May 23, 2009
My husband and I attended the final Music at the Mansion Sunday afternoon concert of the season last Sunday at Highfield Hall in Falmouth. It is an elegant and intimate concert setting, where you can enjoy the architecture, interior design, and art exhibits, as well as the music.
Cellist Ashima Scripp and pianist Eleanor Perrone played Beethoven’s Sonata in C Major, Carter Pann’s “Differences,” and Franck’s Sonata in A minor.
It was a powerful selection of music, and Scripp and Perrone, both very accomplished musicians, played with a bold and expressive confidence, filling the ballroom with glorious music. The three pieces were technically, musically, and physically demanding, and from distinctly different time periods. Ashima and Perrone were a fully equal duo, not “just” a soloist and an accompanist, and the concert was an exhilarating experience for all.
The two musicians clearly enjoyed the history and unique aspects of the pieces they were playing. They took turns introducing the music, and both did so with enthusiasm and intelligence.

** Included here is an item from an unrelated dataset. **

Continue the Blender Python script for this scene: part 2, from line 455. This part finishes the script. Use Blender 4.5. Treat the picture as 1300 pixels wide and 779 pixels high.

Knowing that contemporary audiences sometimes spurn contemporary music, it was interesting to see what a positive response there was to American composer Carter Pann’s “Differences,” a piece written in 1998. The five movements, in different musical styles, vary from a slow air to a bluesy melody to lively popular style music and a country dance. The audience loved this delightful piece, familiar and yet exuberantly different.
Of course, the audience also loved the Romantic Franck sonata, composed in 1886 for violin, but frequently played on cello, and Beethoven cello sonata, his fourth, which was written in 1815.
According to Wikipedia, Beethoven’s 4th and 5th cello sonatas were known for “the complexity of their composition and their visionary character.” Critics of the time were “perplexed,” and said that the 4th and 5th sonatas “elicit the most unexpected and unusual reactions, not only by their form, but by the use of the piano as well. . . We have never been able to warm up to the two sonatas.”
In their time, the Beethoven cello sonatas were modern music, too, but audiences did finally warm to them, and we are clearly the beneficiaries of all these musical treasures. And fortunate to hear them so beautifully played.